GOAL
Copy all lines that contain the word "pixels".
╭──
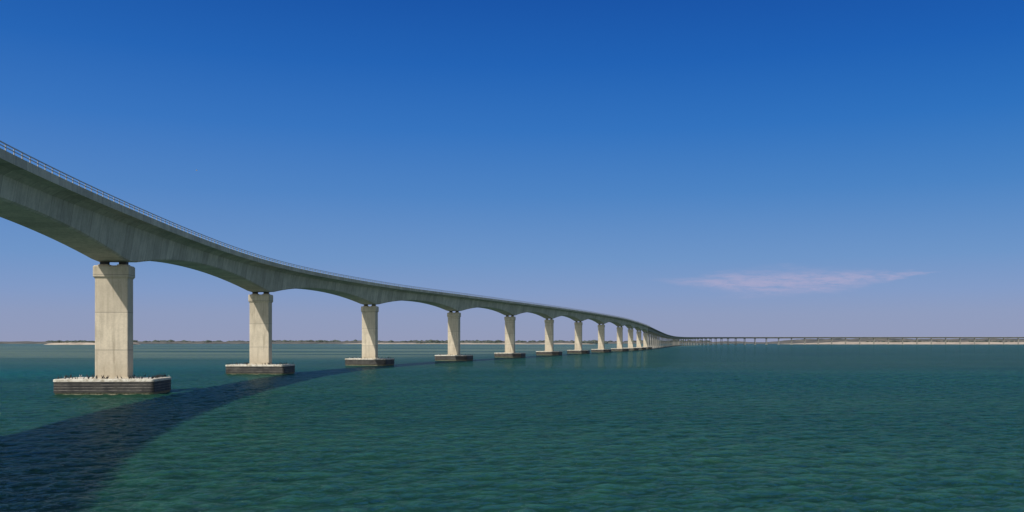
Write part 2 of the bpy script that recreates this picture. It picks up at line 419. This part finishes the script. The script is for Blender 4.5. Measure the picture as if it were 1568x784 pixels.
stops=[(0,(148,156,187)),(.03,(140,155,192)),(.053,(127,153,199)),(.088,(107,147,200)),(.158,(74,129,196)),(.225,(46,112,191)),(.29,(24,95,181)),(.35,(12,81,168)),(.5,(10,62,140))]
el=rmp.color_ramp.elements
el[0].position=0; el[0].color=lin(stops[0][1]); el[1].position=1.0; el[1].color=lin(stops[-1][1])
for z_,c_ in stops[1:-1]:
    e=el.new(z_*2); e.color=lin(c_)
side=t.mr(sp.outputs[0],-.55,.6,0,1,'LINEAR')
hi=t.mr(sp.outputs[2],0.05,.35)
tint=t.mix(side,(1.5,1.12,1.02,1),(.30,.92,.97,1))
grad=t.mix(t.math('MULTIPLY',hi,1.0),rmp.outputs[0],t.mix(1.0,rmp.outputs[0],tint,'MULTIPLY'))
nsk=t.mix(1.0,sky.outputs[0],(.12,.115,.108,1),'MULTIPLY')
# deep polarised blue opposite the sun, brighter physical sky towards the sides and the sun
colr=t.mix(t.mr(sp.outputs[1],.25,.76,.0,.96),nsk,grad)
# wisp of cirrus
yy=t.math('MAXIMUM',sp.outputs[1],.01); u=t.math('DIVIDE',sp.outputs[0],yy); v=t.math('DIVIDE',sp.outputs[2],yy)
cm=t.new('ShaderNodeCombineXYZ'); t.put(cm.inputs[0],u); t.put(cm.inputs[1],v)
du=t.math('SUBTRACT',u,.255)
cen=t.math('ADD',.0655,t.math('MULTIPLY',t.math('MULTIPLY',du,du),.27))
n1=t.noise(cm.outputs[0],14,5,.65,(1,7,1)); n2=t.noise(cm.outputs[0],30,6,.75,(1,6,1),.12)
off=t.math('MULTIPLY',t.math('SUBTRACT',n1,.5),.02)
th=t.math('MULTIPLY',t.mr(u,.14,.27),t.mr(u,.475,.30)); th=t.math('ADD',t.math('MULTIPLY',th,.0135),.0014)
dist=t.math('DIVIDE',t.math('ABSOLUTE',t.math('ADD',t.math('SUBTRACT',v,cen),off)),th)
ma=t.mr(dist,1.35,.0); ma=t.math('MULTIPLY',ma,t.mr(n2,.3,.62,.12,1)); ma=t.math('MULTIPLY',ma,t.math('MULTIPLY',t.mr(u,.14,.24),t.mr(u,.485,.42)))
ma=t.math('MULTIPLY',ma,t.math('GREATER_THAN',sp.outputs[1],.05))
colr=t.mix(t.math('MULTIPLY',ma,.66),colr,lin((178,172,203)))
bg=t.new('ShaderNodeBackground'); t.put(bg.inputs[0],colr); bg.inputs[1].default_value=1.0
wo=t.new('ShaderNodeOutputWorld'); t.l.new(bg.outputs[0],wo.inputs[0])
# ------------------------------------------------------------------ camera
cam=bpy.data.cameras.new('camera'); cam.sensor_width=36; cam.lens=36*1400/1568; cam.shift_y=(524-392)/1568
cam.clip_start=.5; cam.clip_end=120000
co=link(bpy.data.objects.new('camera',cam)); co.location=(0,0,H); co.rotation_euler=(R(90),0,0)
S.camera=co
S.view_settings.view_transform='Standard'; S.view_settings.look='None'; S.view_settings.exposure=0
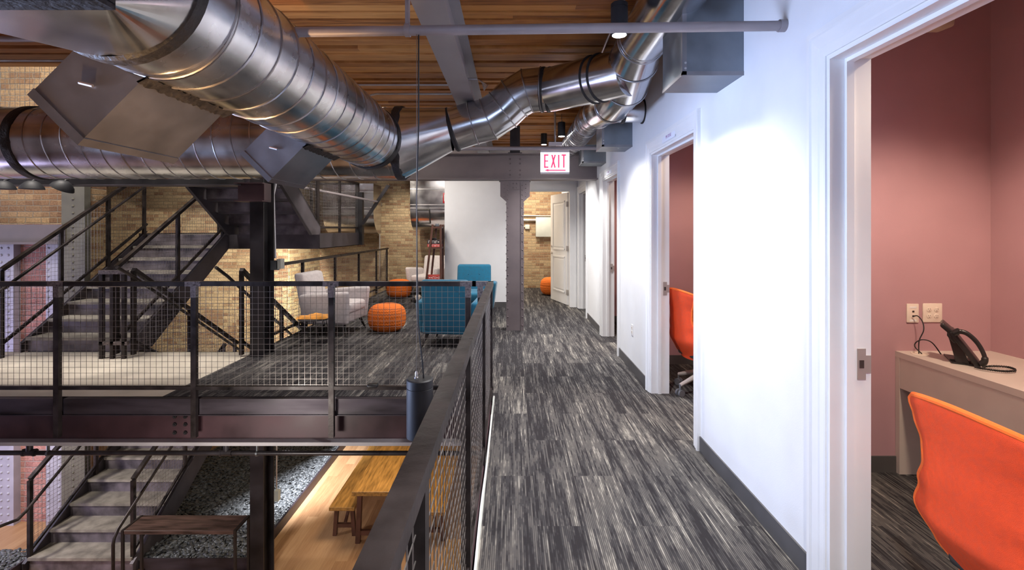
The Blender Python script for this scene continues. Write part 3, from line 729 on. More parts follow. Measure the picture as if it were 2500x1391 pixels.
╰──
OUTPUT OF THE EXERCISE
Write part 2 of the bpy script that recreates this picture. It picks up at line 419. This part finishes the script. The script is for Blender 4.5. Measure the picture as if it were 1568x784 pixels.
The Blender Python script for this scene continues. Write part 3, from line 729 on. More parts follow. Measure the picture as if it were 2500x1391 pixels.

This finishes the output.